Вечером на утверждение Льва Николаевича было представлено два списка для издания «Посредника»: 1) Николай Николаевич выбрал около десяти стихотворений Фета для проектируемого сборника из русских поэтов; 2) Касаткин с Татьяной Львовной[126] составили список картин русских художников для дешевых лубочных изданий. Что касается Страхова, то Лев Николаевич огорчил его. Он утверждал все стихотворения описательные, так как эти особенно любит и ценит у Фета; но отвергал все с неясными порывами и стремлениями, воспеваниями чего-то полуясного, – этих он не любит. Отвергал также стихотворения анакреонтического рода, сверкающие античной красотой, говоря, что эта красота слишком условна.
В картинах он настаивал, чтобы брали больше из Маковского; хвалил мальчика с калачом[127], говорил, что это трогательно и глубоко, настаивал, чтобы брали картины с поэтическими сюжетами. «Самосжигателей» Мясоедова забраковал. О Максимове и его «Разделе»[128] говорил, что он кажется знатоком народа лишь для интеллигенции, а на самом деле он, как Печерский[129] в литературе, народа и его быта не знает.
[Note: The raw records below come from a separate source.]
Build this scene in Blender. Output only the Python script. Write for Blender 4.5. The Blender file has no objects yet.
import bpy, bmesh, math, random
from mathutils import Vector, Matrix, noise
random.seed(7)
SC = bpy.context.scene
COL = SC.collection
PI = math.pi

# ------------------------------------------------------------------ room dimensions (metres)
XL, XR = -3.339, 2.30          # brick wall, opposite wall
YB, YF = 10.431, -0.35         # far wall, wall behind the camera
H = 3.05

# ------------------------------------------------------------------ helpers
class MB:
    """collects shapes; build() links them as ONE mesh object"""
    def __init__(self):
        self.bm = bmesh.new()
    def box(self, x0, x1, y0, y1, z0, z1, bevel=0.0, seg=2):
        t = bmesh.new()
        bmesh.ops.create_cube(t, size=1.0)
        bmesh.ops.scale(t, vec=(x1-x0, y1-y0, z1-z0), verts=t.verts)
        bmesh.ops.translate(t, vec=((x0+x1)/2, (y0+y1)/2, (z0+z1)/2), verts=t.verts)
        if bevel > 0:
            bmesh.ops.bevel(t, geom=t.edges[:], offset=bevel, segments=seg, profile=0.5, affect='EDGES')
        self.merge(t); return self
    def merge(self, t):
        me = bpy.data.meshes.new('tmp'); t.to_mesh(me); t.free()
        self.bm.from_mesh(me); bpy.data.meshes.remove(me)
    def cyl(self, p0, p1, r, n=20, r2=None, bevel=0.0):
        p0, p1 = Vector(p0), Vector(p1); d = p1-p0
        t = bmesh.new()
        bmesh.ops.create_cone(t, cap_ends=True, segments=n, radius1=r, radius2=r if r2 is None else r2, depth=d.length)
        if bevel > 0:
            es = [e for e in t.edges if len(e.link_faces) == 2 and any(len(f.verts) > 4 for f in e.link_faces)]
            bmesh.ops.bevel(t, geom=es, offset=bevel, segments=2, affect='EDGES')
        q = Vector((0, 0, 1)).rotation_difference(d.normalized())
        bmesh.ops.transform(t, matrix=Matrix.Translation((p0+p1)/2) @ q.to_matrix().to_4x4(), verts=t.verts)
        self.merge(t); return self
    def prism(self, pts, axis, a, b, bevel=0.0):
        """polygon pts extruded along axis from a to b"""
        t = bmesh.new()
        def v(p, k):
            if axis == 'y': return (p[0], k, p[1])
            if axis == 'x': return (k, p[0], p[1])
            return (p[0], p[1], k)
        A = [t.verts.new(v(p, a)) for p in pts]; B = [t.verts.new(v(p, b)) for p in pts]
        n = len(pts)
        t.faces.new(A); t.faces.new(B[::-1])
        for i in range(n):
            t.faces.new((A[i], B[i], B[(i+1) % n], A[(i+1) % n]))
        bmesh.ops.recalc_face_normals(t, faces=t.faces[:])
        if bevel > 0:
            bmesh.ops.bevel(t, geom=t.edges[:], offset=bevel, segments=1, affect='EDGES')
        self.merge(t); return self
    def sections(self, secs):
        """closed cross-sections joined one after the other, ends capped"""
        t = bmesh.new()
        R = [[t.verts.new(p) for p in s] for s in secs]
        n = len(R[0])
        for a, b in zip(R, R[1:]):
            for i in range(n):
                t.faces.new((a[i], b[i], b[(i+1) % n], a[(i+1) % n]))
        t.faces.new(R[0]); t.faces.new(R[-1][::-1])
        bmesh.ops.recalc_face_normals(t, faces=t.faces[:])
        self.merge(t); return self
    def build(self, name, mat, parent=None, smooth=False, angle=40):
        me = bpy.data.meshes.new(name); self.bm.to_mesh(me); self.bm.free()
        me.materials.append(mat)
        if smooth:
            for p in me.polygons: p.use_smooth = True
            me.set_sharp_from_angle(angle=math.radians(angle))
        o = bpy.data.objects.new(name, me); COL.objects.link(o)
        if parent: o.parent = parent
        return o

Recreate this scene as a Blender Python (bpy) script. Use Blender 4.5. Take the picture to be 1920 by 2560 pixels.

В этот же вечер пересматривали полученные Татьяной Львовной альбомы снимков с картин лондонской академической выставки и Парижского салона. Лев Николаевич удивлялся технике картин и изяществу выполнения гравюр. Однако по поводу картины, изображающей, как полк конных гусар под Ватерлоо, внезапно налетев на пропасть, низвергается в нее, он пожалел о массе бесполезно потраченного труда. Смеялся над всякими аллегорическими и мифологическими картинами и утверждал, что сам никогда не мог запомнить, кто была Психея и кто у кого вышел из головы в полном вооружении. «А тут еще имена: сегодня замечу Юнону, а завтра она оказывается Герой, да еще волоокой».